By 2012, Russia will have accumulated offsets theoretically worth tens of billions of dollars. In practice, though, the carbon market is far too shallow to swallow many of them. The mere possibility of sale creates a huge overhang — an uncertainty that has helped hobble the development of the market.

Russia’s Kyoto surplus is also a major stumbling block to reaching an agreement in Copenhagen on a new treaty. Environmentalists and the European Union wish to limit Russia’s opportunities to “export pollution” by selling off the rights to emit carbon.

Russia could make the world happy by giving up some of its post-Soviet credits or offering to put the proceeds from the sale of credits into specific projects that would reduce carbon emissions.

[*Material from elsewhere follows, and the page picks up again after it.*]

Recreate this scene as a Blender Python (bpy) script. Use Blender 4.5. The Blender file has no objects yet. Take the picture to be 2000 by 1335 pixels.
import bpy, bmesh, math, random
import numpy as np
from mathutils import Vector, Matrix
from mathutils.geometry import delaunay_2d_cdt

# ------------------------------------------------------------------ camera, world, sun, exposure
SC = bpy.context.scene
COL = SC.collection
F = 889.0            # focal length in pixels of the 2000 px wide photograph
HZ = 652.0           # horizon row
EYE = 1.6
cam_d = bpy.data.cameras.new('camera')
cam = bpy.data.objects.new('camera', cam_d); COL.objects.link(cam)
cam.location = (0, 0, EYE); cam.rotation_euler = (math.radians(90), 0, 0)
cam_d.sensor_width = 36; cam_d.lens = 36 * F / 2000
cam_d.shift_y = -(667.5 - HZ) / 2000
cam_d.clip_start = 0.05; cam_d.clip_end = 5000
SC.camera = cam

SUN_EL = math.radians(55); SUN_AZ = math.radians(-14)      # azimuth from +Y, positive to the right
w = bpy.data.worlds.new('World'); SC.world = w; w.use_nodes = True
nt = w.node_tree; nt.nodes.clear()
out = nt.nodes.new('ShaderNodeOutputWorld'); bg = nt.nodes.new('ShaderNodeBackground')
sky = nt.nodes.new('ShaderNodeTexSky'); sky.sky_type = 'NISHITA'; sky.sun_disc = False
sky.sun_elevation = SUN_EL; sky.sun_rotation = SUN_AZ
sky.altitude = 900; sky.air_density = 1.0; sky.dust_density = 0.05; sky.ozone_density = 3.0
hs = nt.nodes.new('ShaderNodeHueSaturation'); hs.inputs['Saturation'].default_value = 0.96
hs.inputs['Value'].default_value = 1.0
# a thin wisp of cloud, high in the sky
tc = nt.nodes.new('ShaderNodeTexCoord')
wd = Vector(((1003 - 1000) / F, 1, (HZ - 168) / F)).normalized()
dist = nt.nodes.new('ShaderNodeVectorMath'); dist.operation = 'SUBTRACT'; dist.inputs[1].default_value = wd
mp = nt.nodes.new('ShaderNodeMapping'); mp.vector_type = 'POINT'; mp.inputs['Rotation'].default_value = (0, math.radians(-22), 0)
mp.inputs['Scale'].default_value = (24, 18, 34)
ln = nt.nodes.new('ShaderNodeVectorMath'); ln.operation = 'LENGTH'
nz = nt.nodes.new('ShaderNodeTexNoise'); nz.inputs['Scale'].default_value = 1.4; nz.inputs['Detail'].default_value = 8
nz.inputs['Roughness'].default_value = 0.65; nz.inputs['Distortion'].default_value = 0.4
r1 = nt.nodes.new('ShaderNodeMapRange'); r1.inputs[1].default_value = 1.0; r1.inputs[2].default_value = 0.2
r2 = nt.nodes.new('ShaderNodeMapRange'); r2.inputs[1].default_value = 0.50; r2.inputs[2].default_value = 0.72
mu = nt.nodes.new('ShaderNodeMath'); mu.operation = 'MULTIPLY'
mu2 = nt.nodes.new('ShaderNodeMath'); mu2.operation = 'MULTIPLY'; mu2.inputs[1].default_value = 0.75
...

Such moves would give substance to President Dmitry Medvedev’s recent green rhetoric, as well as his stated wish to improve relations with the EU.  

Russia could also profit from such generosity. Some of the theoretical asset value of its current stock of offsets could be realised if a new treaty created a stronger market for international carbon trading. Also, Russian companies are still huge carbon emitters. Cuts in emissions could potentially generate billions of dollars in credits under a new treaty. The investments would also make Russia’s dirty and energy-guzzling factories more internationally competitive —and free up more energy for export. A Russian compromise over the Kyoto-surplus credits would be good for the world, and good for the nation.